Decapitation is the mildest of Chinese extreme penalties, and is usually performed with much skill and sang-froid by means of a sword, the criminal, male and female, taking the matter most philosophically, and making no indecorous remonstrances at their summary taking off.

There is a tariff, too, for substitutes—​a plan which might commend itself to our wealthier homicides. But our Celestial neighbours across the Pacific prefer killing the doomed by not allowing them to sleep, or starving them to death in cages or straightened limits, in which they are exhibited during the process of skeleton-formation, in peripatetic rambles on the shoulders of the local deputy sheriffs.

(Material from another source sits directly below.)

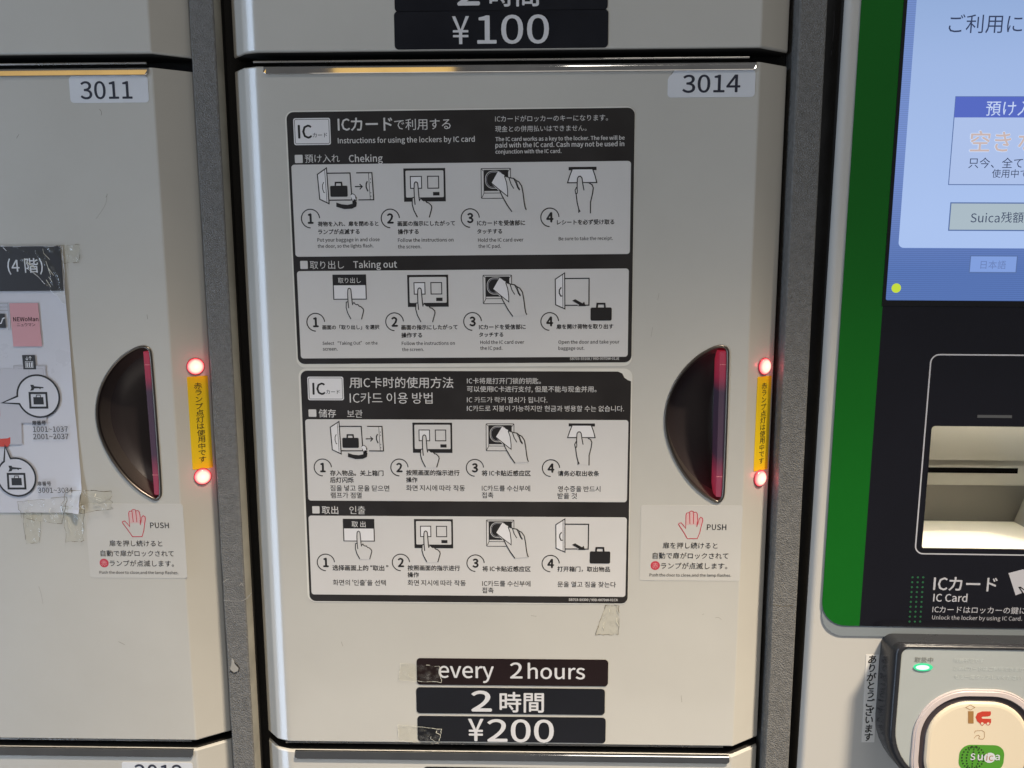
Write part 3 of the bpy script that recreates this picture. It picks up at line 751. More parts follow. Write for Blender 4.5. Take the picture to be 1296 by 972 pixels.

And chopping them deliberately into fragments, at intervals of an hour or so, is much to their taste. There is a cage, part of the spolia opima of the first Chinese war, among the archives of the Royal Artillery, at Madras, India, in which they carried about Colonel Rowlandson, and the London Times had a liberal annual payment on its pension list for the family of Mr. Bowles, a special correspondent, similarly disposed of just before the last Chinese war.

The torturing propensities of the pleasing red man, whom Cooper immortalised, and Custer has occasionally assisted to the happy hunting grounds, are too well known to require much notice.

The use of fire is a prominent feature in their social circles, complicated with the facetious tomahawk and the insinuating scalping-knife. But we know the Modocs, the Sioux, and others like them, only too well.

The Assyrians, Medes and Persians, ancient Egyptians, and other Orientals seemed to have employed similar agencies to their Israelitish neighbours for lopping off the rotten branches of their family trees.

The processes are faithfully depicted and chiselled on the walls of Thebes, Persepolis, and Nineveh.

The Greeks were somewhat tender-hearted in some cases; for instance, they allowed Socrates to poison himself comfortably among his friends.

They objected to parricides, however, and for them reserved a punishment adopted from the Egyptians, like their alphabet, and naturalised at a later date by the Romans. They confined the too impetuous slayer of his father in a bag with a snake, a monkey, and a cat, to keep him company, and then gently dropped the congenial party into the sea.

The Romans seem first to have hit on the idea of crucifixion, a singularly torturing refinement of internal, external, and mental pain.